No specific area is mentioned, but Alabama is the backdrop for the book.

“For Southerners and especially those from Alabama, this is a special story,” said Hogan, who later earned a degree in history from The University of Alabama on the GI Bill.

“So many historical things happened in this time period, too,” he said, such as the shooting deaths of Martin Luther King and Bobby Kennedy.

He thinks his book is “more representative of what the average Vietnam veteran experienced” than what you see in movies such as “Coming Home,” “The Deer Hunter” and “Apocalypse Now.”

Hogan said he “probably carried this book around inside me for 30 years,” though he didn’t talk much about his time in the service. When he got quite sick about four years ago and his ability to talk was restricted, he decided he wanted to put his memories on paper.

“I let some friends read the rough manuscript, and they were so impressed that I decided to check into getting it published,” Hogan said.

As a historian of the 1960s, he hopes to continue writing and speaking about that era when he retires.

His son, Jacob, is one of his biggest fans and is helping him promote the book.

“I fell in love with the book, so this is a labor of love for me,” said the younger Hogan, who majored in history and political science.

“The Vietnam era is a fascinating period of time, and this shows what the common person in the South went through, as well as including a lot about the music and culture of that period.”

He calls his dad’s story a “must read,” especially for those who served or had loved ones who served in Vietnam.
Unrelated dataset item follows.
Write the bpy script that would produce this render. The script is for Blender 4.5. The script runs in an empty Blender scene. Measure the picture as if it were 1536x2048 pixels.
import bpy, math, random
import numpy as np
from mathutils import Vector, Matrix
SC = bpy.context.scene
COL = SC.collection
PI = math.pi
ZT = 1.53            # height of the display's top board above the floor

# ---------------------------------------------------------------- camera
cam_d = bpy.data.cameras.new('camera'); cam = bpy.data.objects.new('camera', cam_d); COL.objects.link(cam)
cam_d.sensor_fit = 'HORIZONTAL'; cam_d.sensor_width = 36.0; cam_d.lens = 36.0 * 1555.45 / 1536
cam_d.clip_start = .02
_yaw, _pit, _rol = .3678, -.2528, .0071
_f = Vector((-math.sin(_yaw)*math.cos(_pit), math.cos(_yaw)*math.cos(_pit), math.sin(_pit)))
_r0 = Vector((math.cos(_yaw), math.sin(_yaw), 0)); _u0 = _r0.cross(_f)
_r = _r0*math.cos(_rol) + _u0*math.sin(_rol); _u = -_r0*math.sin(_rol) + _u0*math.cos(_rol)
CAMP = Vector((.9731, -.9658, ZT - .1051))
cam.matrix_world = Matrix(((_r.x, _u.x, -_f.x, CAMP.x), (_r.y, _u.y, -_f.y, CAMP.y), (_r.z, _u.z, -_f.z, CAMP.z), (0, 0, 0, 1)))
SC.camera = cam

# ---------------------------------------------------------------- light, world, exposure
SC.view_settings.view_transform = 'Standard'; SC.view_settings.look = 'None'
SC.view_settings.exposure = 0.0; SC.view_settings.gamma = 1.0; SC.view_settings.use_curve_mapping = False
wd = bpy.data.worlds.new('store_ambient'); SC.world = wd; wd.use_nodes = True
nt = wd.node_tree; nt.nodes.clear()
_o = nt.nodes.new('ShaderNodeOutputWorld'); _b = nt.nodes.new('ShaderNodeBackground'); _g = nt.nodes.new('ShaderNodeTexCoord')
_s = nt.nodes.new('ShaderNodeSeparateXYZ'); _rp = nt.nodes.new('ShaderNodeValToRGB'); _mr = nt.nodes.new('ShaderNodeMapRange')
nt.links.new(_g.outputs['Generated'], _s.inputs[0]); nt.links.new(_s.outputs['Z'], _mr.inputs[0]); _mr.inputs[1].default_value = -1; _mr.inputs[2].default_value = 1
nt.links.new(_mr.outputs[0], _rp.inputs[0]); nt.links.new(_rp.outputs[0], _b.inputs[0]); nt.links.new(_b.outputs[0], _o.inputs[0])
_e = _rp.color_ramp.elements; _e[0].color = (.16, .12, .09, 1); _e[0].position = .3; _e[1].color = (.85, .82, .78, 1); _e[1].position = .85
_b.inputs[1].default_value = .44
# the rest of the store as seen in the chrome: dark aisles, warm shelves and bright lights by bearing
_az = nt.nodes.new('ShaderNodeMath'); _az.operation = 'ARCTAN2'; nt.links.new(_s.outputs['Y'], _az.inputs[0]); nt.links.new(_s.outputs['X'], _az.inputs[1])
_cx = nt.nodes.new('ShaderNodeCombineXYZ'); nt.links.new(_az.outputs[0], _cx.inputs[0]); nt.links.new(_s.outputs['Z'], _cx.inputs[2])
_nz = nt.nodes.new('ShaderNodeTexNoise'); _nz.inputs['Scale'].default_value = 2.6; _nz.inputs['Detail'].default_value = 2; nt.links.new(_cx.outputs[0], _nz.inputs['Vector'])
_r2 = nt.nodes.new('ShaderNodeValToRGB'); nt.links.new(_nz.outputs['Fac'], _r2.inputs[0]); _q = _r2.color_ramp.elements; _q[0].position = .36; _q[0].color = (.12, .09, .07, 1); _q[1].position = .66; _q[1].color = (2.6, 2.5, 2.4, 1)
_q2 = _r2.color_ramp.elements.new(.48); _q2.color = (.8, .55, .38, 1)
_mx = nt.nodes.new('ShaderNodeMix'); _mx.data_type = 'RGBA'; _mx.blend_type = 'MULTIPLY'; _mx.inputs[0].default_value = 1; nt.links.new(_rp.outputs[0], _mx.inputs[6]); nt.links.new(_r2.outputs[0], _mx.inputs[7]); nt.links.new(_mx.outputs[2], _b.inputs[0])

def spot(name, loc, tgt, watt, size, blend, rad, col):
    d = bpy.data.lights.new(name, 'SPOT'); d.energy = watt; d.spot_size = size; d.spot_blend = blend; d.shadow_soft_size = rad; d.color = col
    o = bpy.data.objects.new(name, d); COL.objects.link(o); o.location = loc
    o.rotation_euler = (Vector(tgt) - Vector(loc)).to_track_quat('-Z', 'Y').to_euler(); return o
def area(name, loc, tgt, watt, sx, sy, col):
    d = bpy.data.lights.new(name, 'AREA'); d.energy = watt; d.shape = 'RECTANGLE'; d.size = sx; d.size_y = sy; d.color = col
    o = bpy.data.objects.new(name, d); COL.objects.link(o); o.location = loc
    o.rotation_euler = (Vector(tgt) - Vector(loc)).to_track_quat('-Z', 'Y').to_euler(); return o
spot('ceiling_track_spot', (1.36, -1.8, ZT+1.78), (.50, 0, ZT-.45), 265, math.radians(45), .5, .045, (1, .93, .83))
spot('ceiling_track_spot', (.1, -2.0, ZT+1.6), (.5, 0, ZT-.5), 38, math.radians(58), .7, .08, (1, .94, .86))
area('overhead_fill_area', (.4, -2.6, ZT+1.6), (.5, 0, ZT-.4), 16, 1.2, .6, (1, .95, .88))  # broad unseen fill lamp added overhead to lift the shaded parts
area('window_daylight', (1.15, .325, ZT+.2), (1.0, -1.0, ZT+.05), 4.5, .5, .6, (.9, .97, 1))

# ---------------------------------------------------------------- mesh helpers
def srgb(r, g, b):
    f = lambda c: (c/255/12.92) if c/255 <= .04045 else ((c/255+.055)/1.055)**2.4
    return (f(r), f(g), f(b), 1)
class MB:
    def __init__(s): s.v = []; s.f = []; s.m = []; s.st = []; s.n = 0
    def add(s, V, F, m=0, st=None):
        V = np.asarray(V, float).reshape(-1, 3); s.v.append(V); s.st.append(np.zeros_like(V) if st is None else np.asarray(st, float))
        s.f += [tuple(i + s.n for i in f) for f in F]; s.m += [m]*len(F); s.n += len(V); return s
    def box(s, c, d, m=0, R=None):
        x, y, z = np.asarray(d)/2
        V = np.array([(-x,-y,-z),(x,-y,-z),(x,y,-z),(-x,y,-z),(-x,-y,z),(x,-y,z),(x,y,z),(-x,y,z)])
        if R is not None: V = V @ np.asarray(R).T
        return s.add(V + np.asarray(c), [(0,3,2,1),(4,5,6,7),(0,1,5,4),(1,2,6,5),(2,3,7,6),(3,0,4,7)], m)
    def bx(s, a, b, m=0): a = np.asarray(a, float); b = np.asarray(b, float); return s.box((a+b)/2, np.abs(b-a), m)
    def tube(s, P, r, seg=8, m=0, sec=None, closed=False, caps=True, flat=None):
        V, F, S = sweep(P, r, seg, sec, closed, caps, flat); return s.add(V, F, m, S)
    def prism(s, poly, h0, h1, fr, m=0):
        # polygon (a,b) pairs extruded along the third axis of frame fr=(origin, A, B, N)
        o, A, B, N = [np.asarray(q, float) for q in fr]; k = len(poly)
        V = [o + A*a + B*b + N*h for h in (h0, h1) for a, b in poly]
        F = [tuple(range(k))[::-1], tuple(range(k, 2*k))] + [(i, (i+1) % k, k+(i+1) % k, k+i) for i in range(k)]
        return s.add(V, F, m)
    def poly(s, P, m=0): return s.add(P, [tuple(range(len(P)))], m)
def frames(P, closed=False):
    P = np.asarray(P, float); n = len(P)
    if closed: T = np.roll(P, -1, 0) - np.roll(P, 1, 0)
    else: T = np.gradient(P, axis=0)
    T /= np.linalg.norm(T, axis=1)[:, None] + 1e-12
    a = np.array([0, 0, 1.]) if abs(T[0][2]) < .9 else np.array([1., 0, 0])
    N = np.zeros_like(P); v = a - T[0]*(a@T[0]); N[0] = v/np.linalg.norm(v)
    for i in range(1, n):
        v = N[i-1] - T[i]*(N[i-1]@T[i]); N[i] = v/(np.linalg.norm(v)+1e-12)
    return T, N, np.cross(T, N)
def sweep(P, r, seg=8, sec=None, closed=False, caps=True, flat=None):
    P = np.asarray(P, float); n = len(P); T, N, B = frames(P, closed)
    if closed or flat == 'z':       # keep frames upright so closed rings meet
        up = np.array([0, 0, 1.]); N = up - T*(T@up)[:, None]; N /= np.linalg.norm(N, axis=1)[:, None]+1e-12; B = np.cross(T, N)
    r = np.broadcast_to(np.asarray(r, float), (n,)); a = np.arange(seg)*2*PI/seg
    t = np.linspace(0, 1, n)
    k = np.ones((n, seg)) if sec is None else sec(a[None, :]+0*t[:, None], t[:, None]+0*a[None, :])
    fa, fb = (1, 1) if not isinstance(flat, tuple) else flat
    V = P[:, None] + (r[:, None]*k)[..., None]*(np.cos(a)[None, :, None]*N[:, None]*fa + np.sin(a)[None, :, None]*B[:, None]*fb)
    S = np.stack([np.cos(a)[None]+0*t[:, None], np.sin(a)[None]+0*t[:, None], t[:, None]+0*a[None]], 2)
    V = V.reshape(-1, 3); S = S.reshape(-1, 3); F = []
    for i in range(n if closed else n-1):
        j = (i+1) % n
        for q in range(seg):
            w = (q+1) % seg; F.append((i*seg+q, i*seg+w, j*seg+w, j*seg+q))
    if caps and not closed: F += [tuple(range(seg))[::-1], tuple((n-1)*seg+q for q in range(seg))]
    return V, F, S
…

He said it sheds light on what this time was like “for a teenager growing up in the South in one of the most volatile and misunderstood times in our nation’s history.”

Reviewer Ken Smith said his struggles “as he is drawn into the void between realism and idealism were experienced by many and will echo the anxieties of all called upon to serve in the military when the draft/lottery were things to be feared.”

Library spokeswoman Patricia Slaten said Hogan will answer questions about the book and autograph copies after his talk.